The mission will then push you over the Siegfried Line and all the way to Germany’s most formidable western natural defense, the swift and swollen quarter-mile wide Rhine River.

As spring 1945 arrives, you will be with our GIs as they arrive at the gates of Dachau and have their very souls shaken as they become eyewitnesses to the greatest crime in the history of the world—the Holocaust; the Nuremberg War Crimes trials will then bring you face to face with the architects of terror, the most notorious war criminals of the twentieth century.
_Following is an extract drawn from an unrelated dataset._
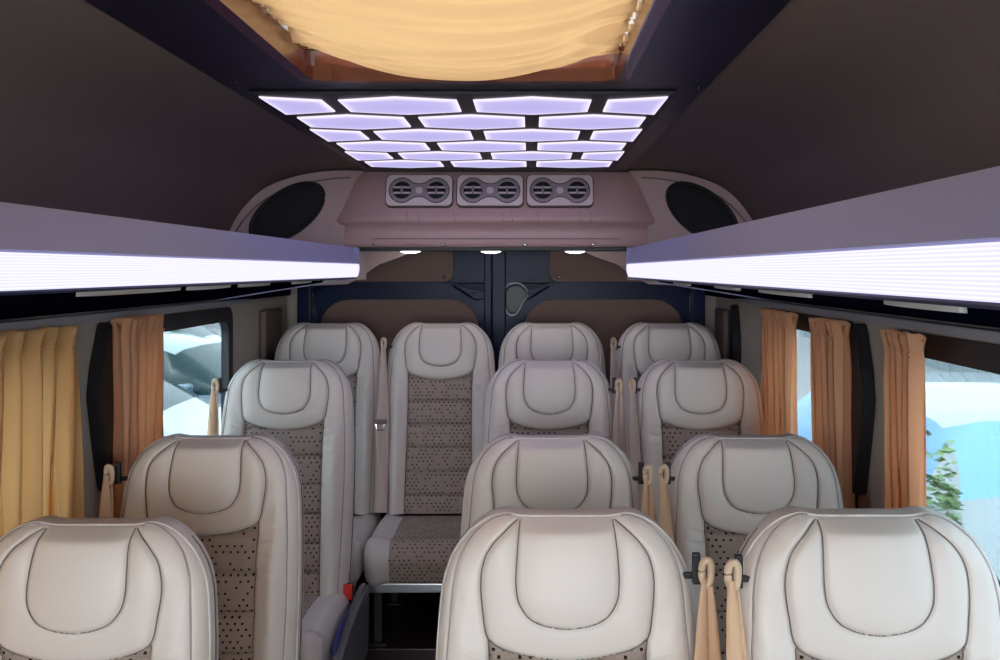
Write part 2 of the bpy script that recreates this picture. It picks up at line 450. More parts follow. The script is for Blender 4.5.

[Front Cover: “Crossing the Rhine under enemy fire at St. Goar, March, 1945. 89th Infantry Division.” US Army, Office of War Information. Public Domain Photographs, National Archives.]

EARLY REVIEWS

During my military service (1972 to 1998)I had the honor of serving in Berlin. During that time Rudolf Hess was still being held in prison. It was interesting to read about the Nurnberg trials and the testimonies of those soldiers who stood guard through the procedures. Highly recommend all books in this series. Time well invested.

The book was the result of face to face interviews with the men who fought in WWII. It, and all the rest of the series are well done and should be given to our children to read for the history of the war. Excellent resources.

Another fantastic read. I thought “The Bulge and Beyond “ was the best of this series but this book tops them all. It’s a fantastic read and I highly recommend it.

I own all 7 volumes of The Things Our Fathers Saw. I found each one to be a book that I could not put down until I had finished it. I am very grateful that you had the foresight to capture these stories while WWII veterans were still with us. So many are gone–my Dad has been gone 10 years. I only know one locally and he is 94. Thanks for saving this history.

I’m so excited for my dad to read this. He absolutely loves this author and the way the books are written. I hope he makes a volume VIII!

Rest assured, I started Volume 8, On To Tokyo, last month and have about 1/4 of it done, with a Fathers Day deadline. It is going to be another amazing journey.